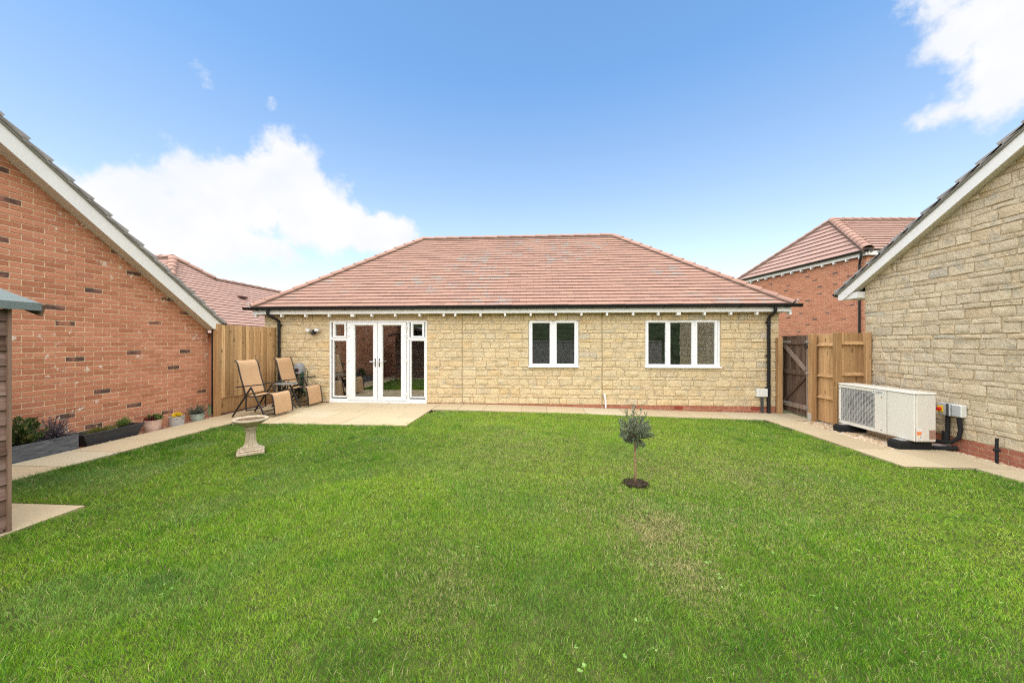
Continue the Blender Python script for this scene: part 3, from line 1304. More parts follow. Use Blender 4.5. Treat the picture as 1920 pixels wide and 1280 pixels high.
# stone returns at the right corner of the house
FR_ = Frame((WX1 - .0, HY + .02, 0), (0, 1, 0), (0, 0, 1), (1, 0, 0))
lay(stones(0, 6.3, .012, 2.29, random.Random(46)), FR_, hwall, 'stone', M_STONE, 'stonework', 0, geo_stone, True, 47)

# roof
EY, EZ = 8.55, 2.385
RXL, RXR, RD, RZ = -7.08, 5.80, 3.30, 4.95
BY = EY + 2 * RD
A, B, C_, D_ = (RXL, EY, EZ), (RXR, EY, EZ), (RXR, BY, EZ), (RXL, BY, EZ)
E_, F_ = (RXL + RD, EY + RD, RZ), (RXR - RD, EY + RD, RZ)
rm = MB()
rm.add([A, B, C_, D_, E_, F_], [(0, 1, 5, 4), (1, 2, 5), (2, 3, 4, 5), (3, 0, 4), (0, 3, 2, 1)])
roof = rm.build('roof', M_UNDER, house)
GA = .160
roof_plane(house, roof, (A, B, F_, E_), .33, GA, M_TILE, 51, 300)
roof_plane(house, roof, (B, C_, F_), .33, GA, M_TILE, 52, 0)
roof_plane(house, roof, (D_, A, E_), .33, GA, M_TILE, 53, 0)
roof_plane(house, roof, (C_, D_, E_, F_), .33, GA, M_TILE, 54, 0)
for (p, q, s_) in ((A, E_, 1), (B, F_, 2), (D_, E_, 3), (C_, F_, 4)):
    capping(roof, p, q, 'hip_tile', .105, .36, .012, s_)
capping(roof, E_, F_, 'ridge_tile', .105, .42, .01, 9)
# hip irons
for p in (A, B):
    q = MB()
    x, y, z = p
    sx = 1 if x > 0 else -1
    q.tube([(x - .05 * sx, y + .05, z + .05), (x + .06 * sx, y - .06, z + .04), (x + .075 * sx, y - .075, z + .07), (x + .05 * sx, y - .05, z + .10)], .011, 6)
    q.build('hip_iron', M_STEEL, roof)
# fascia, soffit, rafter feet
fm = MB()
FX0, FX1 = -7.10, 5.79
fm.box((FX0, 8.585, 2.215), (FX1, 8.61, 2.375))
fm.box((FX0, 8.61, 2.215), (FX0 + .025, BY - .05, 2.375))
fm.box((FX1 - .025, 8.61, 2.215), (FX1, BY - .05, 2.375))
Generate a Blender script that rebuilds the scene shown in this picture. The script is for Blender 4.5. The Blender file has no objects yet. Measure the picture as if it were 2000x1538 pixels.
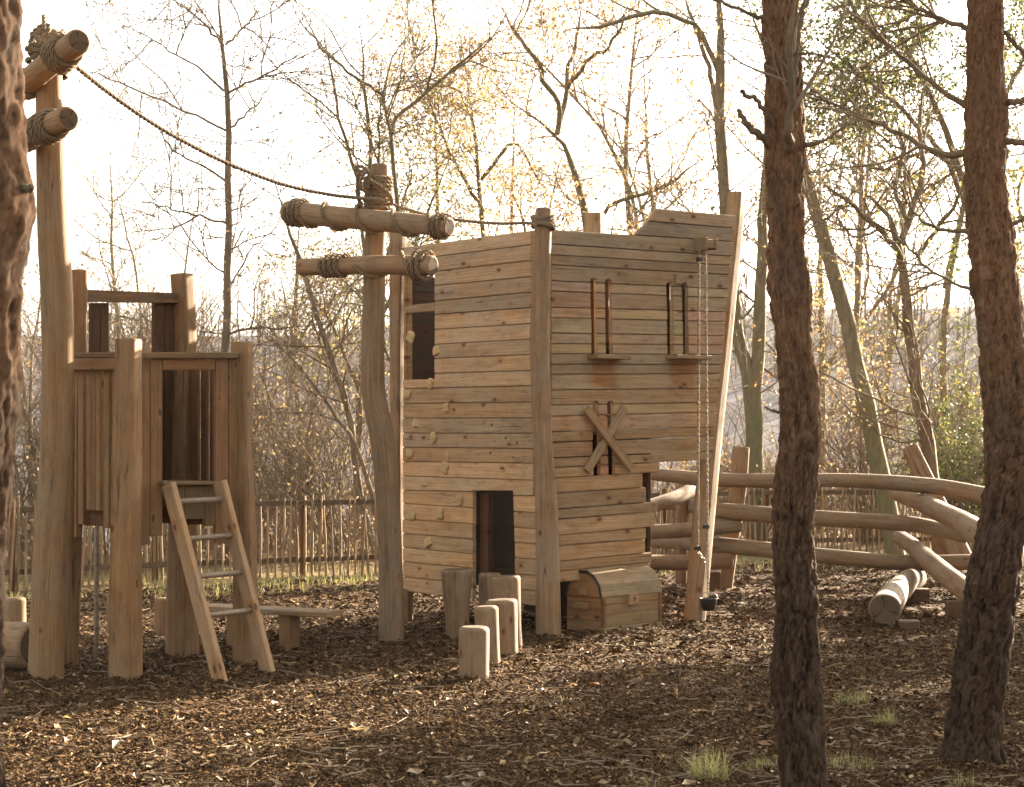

PROMPT: Write out, word for word, the lines from the start of the data through the one holding "geo_stone, True, 47)". Omit pictures.

WRITTEN ANSWER:
Continue the Blender Python script for this scene: part 3, from line 1304. More parts follow. Use Blender 4.5. Treat the picture as 1920 pixels wide and 1280 pixels high.
# stone returns at the right corner of the house
FR_ = Frame((WX1 - .0, HY + .02, 0), (0, 1, 0), (0, 0, 1), (1, 0, 0))
lay(stones(0, 6.3, .012, 2.29, random.Random(46)), FR_, hwall, 'stone', M_STONE, 'stonework', 0, geo_stone, True, 47)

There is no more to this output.